The value of individual existence has never been as strong. But the power of the system, the power of capital, the power of industrialization and technology, has formed a new system-level force that can devour anything new, and is constantly draining the individual’s subjectivity. Facing it is like facing a dinosaur of a system; it exists as a gigantic alienation of the self. People in these circumstances – or more specifically “the Chinese people’s circumstances” – might make you laugh out loud. I’m told that laughter is the highest wisdom of the human race. But this laughter, better yet, this sound of wisdom, might as well be a sigh of pity.

For Chinese novelists, the complex problem is this. Because of the affirmation of the individual’s value, story, plot, the characters, the personalities, their actions, fate, the completeness of incidents, the law of causality – these classic narrative modes remain effective still. But on the other hand, when a person’s subjectivity has been erased and is made to live with the realities I’ve described, these narrative modes are not real enough. The contemporary Chinese novelist, if he is a serious novelist, must then look for a new narrative method in order to establish a corresponding relationship between the novel and present social realities, and must respond as best as he can to the complexity of Chinese reality.
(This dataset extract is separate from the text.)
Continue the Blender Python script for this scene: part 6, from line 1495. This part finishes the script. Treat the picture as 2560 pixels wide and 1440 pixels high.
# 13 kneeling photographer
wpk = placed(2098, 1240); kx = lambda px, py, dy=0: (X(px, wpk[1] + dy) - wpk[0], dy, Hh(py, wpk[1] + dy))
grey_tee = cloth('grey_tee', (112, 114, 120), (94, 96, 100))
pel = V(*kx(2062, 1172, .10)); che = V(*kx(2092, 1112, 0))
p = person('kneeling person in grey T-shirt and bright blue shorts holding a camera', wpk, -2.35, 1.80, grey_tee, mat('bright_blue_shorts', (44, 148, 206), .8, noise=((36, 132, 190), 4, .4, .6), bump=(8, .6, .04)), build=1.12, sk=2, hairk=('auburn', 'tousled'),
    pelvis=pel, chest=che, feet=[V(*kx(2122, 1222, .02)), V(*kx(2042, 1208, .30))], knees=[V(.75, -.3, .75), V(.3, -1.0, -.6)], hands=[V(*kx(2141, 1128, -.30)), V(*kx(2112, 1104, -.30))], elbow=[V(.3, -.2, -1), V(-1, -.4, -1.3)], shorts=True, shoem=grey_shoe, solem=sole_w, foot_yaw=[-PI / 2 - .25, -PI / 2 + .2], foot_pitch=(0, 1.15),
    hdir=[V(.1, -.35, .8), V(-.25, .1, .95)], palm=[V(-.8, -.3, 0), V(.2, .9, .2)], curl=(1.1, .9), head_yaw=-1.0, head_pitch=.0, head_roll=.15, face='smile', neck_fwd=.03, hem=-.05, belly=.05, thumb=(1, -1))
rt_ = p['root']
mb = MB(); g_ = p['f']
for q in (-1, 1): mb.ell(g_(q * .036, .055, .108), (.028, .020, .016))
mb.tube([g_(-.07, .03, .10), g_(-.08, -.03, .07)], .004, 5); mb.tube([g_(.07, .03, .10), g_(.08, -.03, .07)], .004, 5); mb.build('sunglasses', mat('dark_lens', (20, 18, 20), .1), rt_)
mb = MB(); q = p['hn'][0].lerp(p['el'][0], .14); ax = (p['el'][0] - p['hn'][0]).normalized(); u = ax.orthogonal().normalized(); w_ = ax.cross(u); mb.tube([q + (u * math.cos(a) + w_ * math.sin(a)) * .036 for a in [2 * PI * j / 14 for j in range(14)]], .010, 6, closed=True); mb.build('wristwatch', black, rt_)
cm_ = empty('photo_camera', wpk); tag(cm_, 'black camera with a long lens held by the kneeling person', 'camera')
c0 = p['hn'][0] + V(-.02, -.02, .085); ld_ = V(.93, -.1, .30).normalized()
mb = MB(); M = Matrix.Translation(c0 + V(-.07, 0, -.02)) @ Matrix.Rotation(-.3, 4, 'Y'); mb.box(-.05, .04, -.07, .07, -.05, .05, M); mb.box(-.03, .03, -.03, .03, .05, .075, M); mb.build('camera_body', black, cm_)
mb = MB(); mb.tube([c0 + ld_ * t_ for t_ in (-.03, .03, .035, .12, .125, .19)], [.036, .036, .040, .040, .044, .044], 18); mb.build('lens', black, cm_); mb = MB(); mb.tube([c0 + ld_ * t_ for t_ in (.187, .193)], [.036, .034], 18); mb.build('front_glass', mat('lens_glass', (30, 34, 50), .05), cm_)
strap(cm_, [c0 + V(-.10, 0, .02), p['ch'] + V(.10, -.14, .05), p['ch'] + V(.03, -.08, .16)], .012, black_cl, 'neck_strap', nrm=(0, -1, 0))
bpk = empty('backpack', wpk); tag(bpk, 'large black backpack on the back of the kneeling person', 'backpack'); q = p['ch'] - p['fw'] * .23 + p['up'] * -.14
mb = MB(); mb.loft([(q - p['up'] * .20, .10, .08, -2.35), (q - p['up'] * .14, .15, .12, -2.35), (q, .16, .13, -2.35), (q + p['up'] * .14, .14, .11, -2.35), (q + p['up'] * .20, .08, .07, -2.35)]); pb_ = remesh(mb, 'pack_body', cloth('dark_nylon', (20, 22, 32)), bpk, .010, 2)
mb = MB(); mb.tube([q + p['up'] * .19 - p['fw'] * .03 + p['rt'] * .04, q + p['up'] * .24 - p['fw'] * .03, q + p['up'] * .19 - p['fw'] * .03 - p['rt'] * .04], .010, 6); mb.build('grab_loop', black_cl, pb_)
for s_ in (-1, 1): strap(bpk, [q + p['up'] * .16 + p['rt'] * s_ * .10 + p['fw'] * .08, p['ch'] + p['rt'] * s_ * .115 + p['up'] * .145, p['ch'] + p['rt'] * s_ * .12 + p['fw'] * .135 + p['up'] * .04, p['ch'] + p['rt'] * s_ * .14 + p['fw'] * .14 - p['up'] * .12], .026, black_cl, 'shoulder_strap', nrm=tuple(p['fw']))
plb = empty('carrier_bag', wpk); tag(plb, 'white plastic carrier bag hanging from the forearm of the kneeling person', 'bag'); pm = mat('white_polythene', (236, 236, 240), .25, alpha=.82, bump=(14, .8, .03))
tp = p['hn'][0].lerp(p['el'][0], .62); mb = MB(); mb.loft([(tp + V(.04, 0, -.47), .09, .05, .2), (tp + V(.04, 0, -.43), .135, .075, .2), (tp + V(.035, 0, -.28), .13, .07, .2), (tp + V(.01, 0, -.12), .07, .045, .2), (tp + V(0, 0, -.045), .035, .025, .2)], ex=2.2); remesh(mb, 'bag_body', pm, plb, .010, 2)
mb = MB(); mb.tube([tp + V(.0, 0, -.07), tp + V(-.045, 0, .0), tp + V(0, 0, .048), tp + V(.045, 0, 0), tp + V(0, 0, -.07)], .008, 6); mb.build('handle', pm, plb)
These responses first of all arise out of my questioning of how to preserve my true self in contemporary society. What kind of method is there to use in order to preserve at least a shred of the individual’s subjectivity? How to converse with others using personal experience is, I believe, the most crucial reason for the existence of the novel under our current heightened systematization. In particular, this is the most potent motivation for continued self-regeneration in the novel form.